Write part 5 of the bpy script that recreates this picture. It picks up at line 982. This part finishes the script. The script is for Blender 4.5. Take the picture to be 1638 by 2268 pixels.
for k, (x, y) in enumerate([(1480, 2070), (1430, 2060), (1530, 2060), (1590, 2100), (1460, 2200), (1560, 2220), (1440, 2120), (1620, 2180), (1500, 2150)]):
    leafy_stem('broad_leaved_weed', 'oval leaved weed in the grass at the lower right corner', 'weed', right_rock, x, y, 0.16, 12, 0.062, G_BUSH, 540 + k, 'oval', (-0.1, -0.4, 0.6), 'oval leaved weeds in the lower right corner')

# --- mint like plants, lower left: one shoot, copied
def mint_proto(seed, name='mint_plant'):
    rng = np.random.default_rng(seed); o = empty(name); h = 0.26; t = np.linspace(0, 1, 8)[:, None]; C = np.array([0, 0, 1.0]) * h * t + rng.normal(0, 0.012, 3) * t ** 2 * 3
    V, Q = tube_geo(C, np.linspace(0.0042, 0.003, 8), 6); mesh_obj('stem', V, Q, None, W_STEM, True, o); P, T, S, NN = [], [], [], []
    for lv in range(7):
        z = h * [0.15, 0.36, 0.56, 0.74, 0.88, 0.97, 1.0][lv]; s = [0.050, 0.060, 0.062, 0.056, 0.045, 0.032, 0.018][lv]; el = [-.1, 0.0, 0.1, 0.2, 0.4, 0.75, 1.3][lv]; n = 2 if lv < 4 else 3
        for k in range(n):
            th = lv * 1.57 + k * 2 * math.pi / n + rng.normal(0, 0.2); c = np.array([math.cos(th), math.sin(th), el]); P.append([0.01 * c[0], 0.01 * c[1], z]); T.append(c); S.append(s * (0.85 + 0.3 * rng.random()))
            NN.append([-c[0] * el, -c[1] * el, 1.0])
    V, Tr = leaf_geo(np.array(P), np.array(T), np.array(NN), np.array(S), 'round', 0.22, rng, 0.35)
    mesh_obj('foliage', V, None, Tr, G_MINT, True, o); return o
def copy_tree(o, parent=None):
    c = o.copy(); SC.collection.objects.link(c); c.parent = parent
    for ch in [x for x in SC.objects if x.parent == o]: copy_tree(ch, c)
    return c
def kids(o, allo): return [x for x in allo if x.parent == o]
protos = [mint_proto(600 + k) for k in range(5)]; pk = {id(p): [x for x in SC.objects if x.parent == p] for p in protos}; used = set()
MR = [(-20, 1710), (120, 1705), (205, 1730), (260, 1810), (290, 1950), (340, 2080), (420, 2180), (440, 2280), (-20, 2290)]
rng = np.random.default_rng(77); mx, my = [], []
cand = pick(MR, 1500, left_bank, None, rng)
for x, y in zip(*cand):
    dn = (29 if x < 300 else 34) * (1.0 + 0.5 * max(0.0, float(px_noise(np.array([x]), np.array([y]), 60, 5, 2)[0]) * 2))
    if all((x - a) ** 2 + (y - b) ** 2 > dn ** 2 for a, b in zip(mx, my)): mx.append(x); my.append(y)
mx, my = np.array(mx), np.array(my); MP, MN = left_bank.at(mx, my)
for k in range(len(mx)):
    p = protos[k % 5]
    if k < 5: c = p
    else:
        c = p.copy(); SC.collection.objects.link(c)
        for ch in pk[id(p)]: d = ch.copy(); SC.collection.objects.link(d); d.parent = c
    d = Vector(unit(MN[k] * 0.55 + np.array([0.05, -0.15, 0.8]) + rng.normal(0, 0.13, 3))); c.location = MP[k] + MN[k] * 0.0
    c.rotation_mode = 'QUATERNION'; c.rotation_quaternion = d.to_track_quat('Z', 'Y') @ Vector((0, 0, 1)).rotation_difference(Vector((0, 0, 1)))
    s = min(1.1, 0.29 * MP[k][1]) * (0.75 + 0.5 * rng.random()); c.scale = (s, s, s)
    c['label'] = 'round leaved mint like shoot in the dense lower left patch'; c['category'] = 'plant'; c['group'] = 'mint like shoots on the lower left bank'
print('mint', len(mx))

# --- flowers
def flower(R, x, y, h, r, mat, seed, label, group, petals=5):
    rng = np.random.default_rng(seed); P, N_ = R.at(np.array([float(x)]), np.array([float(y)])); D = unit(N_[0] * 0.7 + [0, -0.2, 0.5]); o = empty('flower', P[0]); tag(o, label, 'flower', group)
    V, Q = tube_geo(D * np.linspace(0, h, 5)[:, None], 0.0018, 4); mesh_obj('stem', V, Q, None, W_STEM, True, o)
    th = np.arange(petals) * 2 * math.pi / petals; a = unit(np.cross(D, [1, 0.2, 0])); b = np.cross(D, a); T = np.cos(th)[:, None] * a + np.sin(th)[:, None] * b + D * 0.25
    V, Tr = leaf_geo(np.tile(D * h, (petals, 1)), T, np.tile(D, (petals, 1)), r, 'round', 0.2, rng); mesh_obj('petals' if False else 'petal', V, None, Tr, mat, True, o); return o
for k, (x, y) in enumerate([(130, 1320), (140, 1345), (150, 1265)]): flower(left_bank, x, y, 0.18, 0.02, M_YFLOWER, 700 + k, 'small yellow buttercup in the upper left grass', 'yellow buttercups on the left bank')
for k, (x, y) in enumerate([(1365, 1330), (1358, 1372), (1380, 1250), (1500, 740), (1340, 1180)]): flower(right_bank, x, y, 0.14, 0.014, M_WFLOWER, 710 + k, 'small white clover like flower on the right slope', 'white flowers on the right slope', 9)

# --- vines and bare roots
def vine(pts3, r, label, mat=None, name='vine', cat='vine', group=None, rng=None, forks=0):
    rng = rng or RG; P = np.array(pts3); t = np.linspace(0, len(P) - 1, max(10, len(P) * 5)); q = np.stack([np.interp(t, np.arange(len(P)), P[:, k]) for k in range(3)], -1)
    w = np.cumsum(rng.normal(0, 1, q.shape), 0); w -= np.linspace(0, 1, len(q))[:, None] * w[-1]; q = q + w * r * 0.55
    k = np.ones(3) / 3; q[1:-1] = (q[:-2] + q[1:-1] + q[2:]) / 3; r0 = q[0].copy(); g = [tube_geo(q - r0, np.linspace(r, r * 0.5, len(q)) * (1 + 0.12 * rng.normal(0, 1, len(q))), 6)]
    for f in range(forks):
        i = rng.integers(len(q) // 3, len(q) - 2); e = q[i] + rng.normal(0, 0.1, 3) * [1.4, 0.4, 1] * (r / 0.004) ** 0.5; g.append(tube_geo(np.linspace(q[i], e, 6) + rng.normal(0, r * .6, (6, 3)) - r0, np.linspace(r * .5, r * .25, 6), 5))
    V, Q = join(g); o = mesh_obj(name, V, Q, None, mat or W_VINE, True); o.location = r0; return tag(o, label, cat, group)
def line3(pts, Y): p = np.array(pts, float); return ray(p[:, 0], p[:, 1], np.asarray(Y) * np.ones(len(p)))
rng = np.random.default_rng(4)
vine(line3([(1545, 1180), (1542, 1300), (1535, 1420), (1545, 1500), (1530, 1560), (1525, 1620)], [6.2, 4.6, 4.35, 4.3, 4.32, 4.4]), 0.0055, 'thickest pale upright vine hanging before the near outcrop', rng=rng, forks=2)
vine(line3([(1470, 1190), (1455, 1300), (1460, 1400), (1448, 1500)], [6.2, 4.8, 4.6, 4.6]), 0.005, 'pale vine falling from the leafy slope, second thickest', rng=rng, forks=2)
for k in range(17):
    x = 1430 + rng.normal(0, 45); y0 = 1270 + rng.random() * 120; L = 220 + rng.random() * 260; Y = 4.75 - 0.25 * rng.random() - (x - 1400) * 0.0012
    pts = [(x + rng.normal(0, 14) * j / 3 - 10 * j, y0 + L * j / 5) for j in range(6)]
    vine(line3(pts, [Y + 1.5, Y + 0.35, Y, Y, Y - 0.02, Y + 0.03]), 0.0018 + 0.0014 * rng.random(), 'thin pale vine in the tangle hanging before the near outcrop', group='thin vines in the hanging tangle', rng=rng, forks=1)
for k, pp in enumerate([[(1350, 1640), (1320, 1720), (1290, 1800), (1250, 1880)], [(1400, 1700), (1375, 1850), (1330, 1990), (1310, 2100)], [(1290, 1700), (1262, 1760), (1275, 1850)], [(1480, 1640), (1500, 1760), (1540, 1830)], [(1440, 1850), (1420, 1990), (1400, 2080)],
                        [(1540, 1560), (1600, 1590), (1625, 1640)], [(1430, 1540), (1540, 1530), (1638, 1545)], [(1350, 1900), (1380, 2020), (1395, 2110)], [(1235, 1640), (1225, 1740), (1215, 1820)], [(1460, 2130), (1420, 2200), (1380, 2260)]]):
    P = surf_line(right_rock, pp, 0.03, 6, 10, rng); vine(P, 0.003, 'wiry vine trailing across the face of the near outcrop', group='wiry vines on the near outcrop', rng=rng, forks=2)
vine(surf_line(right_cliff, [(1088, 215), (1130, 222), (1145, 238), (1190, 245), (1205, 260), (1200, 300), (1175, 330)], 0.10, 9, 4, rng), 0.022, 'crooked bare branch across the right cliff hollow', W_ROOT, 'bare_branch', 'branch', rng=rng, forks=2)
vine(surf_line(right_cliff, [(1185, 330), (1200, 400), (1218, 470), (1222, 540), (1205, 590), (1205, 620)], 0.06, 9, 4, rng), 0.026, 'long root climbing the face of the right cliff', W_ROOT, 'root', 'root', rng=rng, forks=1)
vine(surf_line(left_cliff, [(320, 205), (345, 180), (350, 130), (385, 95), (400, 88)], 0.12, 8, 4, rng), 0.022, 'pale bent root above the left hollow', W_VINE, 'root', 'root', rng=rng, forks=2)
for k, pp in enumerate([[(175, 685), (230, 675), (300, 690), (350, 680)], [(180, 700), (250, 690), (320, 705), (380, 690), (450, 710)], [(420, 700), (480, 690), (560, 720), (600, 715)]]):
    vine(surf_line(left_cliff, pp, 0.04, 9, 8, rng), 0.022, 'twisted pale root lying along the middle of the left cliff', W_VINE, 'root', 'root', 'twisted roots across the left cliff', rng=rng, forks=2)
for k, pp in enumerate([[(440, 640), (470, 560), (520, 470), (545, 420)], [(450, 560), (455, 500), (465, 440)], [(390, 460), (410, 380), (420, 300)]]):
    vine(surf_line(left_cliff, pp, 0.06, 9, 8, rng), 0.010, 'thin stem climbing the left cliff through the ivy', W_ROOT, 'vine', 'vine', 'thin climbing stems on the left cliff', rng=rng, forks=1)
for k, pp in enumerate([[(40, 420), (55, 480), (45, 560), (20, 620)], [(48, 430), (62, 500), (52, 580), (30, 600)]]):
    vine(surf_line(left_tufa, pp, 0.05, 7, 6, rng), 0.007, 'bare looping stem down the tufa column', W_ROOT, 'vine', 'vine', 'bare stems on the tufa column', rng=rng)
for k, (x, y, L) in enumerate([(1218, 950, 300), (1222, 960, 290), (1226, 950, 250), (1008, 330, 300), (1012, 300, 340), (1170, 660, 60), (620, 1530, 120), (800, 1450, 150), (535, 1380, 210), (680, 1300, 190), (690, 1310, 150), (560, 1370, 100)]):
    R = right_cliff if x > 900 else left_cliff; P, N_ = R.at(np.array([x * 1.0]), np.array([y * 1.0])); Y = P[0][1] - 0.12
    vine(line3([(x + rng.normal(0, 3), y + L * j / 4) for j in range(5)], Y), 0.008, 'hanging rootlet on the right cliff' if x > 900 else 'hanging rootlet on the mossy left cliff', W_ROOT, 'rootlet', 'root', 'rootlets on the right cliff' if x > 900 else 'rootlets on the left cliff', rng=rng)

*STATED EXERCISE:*
Lines from the start of the material above through the line containing "leafy_stem('broad_leaved_weed', 'oval leaved" are to be duplicated exactly, and only those.

*ANSWER:*
Write part 5 of the bpy script that recreates this picture. It picks up at line 982. This part finishes the script. The script is for Blender 4.5. Take the picture to be 1638 by 2268 pixels.
for k, (x, y) in enumerate([(1480, 2070), (1430, 2060), (1530, 2060), (1590, 2100), (1460, 2200), (1560, 2220), (1440, 2120), (1620, 2180), (1500, 2150)]):
    leafy_stem('broad_leaved_weed', 'oval leaved weed in the grass at the lower right corner', 'weed', right_rock, x, y, 0.16, 12, 0.062, G_BUSH, 540 + k, 'oval', (-0.1, -0.4, 0.6), 'oval leaved weeds in the lower right corner')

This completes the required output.